En outre, ces cercles concentriques sont fluctuants : certaines régions deviennent périphériques alors qu’elles ne l’étaient pas à l’origine, d’autres renforcent leur association au monde franc. C’est bien l’adaptation des élites qui permet à la domination franque de se maintenir, ce qui constitue une « bizarrerie » à l’échelle des royaumes barbares : cela donne au monde franc des allures d’empire qui ne s’assume pas.

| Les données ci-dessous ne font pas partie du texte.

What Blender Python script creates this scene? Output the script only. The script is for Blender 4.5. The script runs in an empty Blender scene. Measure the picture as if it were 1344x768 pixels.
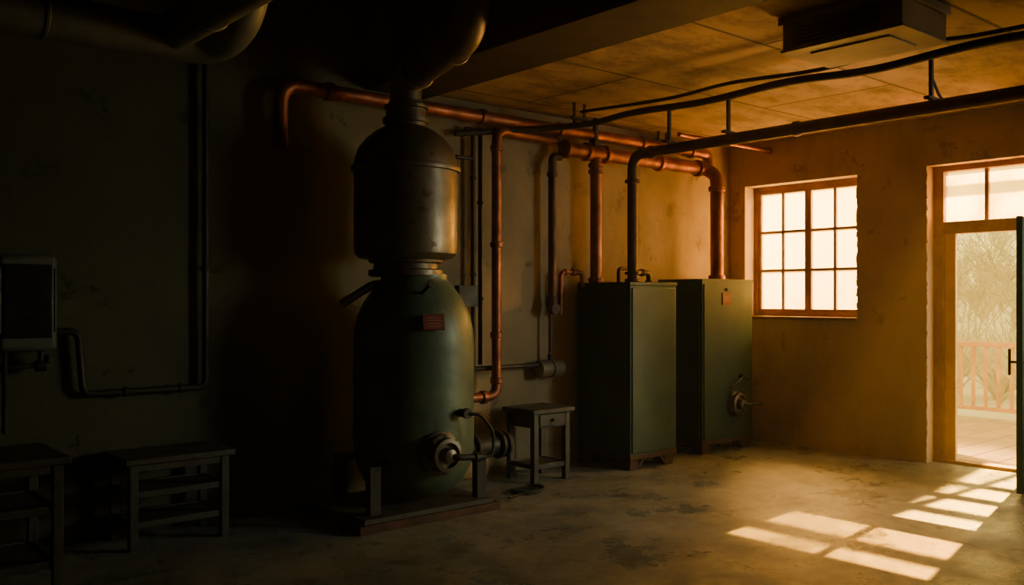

Il y en revanche un élément qui s’avère plus stable que les autres : la religion chrétienne. À partir du baptême de Clovis – auquel Dumézil a consacré un autre ouvrage – les Mérovingiens reprennent l’idée de l’Empire romain tardif selon laquelle l’unité religieuse permet l’unité politique. Ce « catholicisme militant » est un trait distinctif de la famille royale : le dernier acte connu d’un roi mérovingien, en 726, est un soutien à l’Église : « jusqu’au bout, la dynastie aurait fait de la défense de l’Église sa raison d’être et sa force. » Cette association permet aussi au souverain de bénéficier d’une sacralité particulière qui renforce sa légitimité à régner.

Tous ces éléments fluctuent bien sûr au cours de la période considérée : le VIIe siècle est ainsi une période d’essor de la noblesse, qui s’appuie sur les mouvements monastiques et de nouveaux réseaux. C’est de ces recompositions qu’émergent peu à peu les Pippinides qui, au début du VIIIe siècle, ont le monopole de la mairie du palais – puissant poste d’administrateur des rois. Cette famille copie la mise en scène dynastique des Mérovingiens, mais en ayant aussi recours à des innovations : Charles Martel utilise ainsi beaucoup plus ses réseaux de parenté, alors que les Mérovingiens avaient tendance à écarter leur « réserve dynastique » de tout poste de pouvoir. C’est de cette puissante famille que naissent les Carolingiens. Le premier souverain carolingien, Pépin le Bref, dépose le dernier Mérovingien en 751, tout en se gardant bien de le tuer : il n’était pas à l’abri d’une révolte et aurait alors pu redevenir un simple maire du palais au service d’un prince fantoche…

Ce beau livre, écrit d’une plume enlevée, constitue donc une admirable synthèse sur le monde mérovingien, qu’on le considère comme un empire ou non. Bruno Dumézil montre bien toute la souplesse et l’adaptabilité du pouvoir mérovingien et des élites : cette perpétuelle réinvention est la clé du succès de la plus pérenne des royautés barbares.